YA'LL! I am so excited about this today. When
Madison and
Rachel started this link-up, I found myself so encouraged by all the women who participated. I love the idea of this virtual coffee date and getting to know one another, even if we are miles and miles apart!
The girls renamed the link-up to Community Brew and it will now be a more regular link-up. I love knowing there are other Christian women who want to share their faith and gain new friendships via this blogging world, like myself.
This link-up is created for bloggers to be open, honest, and vulnerable, and to build community with others.
Topic:
Community
Bible Verse:
Ecclesiastes 4:9-12
Brainstorming Questions:
What does community mean to you?
Why is it hard to pursue community or open up to others?
What does it look like to "live in a community" with other believers and non believers?
Why is community important to you?
What does it look like to love your neighbor?
To me, the idea of community is honestly scary. I have never done real well "in crowds" and I sure am not very comfortable letting just anyone and everyone inside my thoughts and fears. But that's what community needs to be. We need a community of believers who can lean on each other and offer a shoulder to cry on or an ear to listen when times get less than great.
I'm a very private person, by nature. I don't let anyone in very easily and I sure have my guard up in any new relationship I plunge into in life. That's purely the fact that the old me was too trustworthy and it got me in bad relationships and caused a lot of hurt feelings.
I believe for this very reason, it is hard for people to commit to being part of a community. Sometimes the word "community" itself can come across leaving a bad taste in your mouth. I am from a small town and I have seen/heard things from those who "lead our community." Over the years, I've agreed and disagreed with movements and choices, but as I've aged, I've figured out my grumbling does nothing FOR the community. I need to stand up and be a part of things and show my own talents and suggestions.

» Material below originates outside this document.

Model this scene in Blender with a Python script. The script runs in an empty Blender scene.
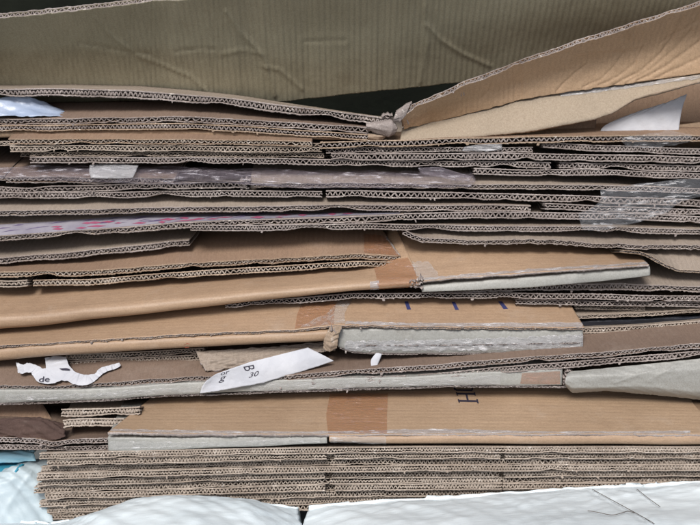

Growing a town and growing religion in that said town is an even harder task. There will always be non believers around every corner to try and pull you down and steer you from showing just how wonderful God is to our lives. This is when we need a community the most.
My hope and prayer is for a community stand to show our love and gratitude toward God. I want non believers to see us and have to re-think THEIR lives instead of trying to change our views. The Lord works in mysterious ways and I think sometimes in the most uncomfortable settings.
While Brian and I were dating, we were attending two separate churches. I knew this was something I wanted us to fix ASAP in our marriage. He had responsibilities to his church by operating their sound booth so he and I didn't get to start attending church together until a month before our wedding. We bounced around to a few churches in hopes of finding "our" church home together.
While I LOVED my church pastor and his messages, Brian just simply wasn't comfortable in that church. It is the largest church in town and a drastic change from where he was attending. I knew this was God's way of showing me marriage was a compromise from the very beginning. We ended up settling at his home church. While at first that may sound "unfair" that I left mine and we now attend one of his choice, let me assure you it was my decision.
Walking into that church is a sense of community for me. Like I said, I've never been the center of attention or a crowd seeker, but when I walk in this church and people fling their arms around your neck and ask things other than "how are you?" then it changes my outlook. I feel at home at our church. I feel a part of the community.
Brian's membership was still at this particular church, so there was no process for him to join. I began to pray that the Lord would put it upon my heart to join this church if this is where Brian and I were supposed to worship. I'll be completely honest, there were a few times I felt like God was talking to me, but I turned my ear until this one particular Sunday night. God was pushing me to that altar and begging me to trust Him. And I did. The tears on my husband's face was worth every ounce of insecurity it took for me to stand before that church body. (Remember, I don't like all eyes on me.) It's a memory I hope to last a lifetime.
So I encourage you to BE a community yourself. Invite friends over. Put yourself out there. Trust in the Lord.
And speaking of community, I am so blessed and thankful for my fellow blog ladies who I really feel "a part of the community" with when I e-mail and text and read their blogs. Communities aren't always those physically near you. It can be those you don't even know in real life. But your worth in their eyes is one in the same.